What banks can do to avoid drowning in data Source: Bryan Yurcan
By some estimates, more than 12 million petabytes of information will pass through the financial services industry globally in 2018 alone.
To get a sense of how much that is, it's been estimated that 2 gigabytes of data equals 20 yards of books on a shelf.
With 1 million gigabytes in a petabyte, banks and other financial firms are looking at one really long bookshelf.
Just how all that information will change bank interaction with customers was a major theme at the Amazon Web Services Financial Services Cloud Symposium conference held in New York on Wednesday.
“Data has become a new asset class,” said Gayle Sheppard, vice president and new technology group general for Saffron AI group, an artificial intelligence division of Intel. “It allows you to really know your customer and serve them in a very personalized way.”
Stats on customer data deluge facing banks
Sheppard added that banks are privy to “a flood of data,” and can’t look at customers from merely a “transactional view” anymore; rather that they use such data to create a more holistic experience.
“It’s the bank of the customer now,” she said. “A customer wants you to be with them anywhere and everywhere and on any device.”
Indeed, using data to create a “full financial picture” of clients will be one of the major themes in the near future of financial services, said Anil Beniwal, director of engineering at the digital investment fintech Betterment.
“That means an investment firm knowing a client’s full banking picture, and vice versa, and each pulling from the other when necessary,” he said. “That adds a lot of value to the customer to have the full financial picture and what that means in making better [financial] decisions over time.”

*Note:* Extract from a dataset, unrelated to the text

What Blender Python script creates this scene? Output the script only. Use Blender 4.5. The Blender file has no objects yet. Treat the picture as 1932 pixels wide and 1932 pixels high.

Though such a synergistic scenario doesn’t exist now, it could become more commonplace in the future, especially as walls preventing data sharing are being broken down, such as the European Union’s General Data Protection Rule that went into effect this year.
The GDPR gives consumers greater control over their own data and who they can share it with. And in particular, the EU’s second Payment Services Directive (commonly known as PSD2) is seen as a harbinger of data use rules. The new EU directive allows individuals to share account data with third parties they authorize, thus putting banks in a position where they are not the sole owner of customer account and transaction data.
Statutes like PSD2 “will lead to the API-ization of the industry,” said Rob Krugman, the chief digital officer at Broadridge Financial Solutions. “When you start opening up all your APIs that is going to greatly change the business model; I don’t know exactly what it leads to, but it’s very intriguing.”
Aggregators are also seeking to strike a more collaborative effort on data-sharing. Envestnet’s Yodlee, Quovo and Morningstar's ByAllAccounts have come together to announce a data-sharing framework aimed at preserving innovation by providing the industry direction on transparency, traceability and accountability.
Banks and other financial firms will also use artificial intelligence and machine learning to glean quicker and deeper insights into volumes of customer data, said Intel’s Sheppard.
“The next wave of AI is reasoning systems,” she said. This is technology that “can tell how things are related, and is contextually adaptive.”
Rapid technology advancements should not only be for the benefit of customers, but also for helping employees get better at their jobs too, said John Dalton, vice president of research and innovation and Fidelity Labs.
For example, Fidelity last year piloted a virtual reality training session for contact center agents. Using VR, the trainees could see the homes of the people they were talking to and watch them as they conversed.
“It was a huge success. It generated much more empathy on the part of the agents,” Dalton said. “Also, it gave them a much more positive sense of organization; they felt Fidelity was helping them, instead of thinking about it as just one more damn training session to go through.”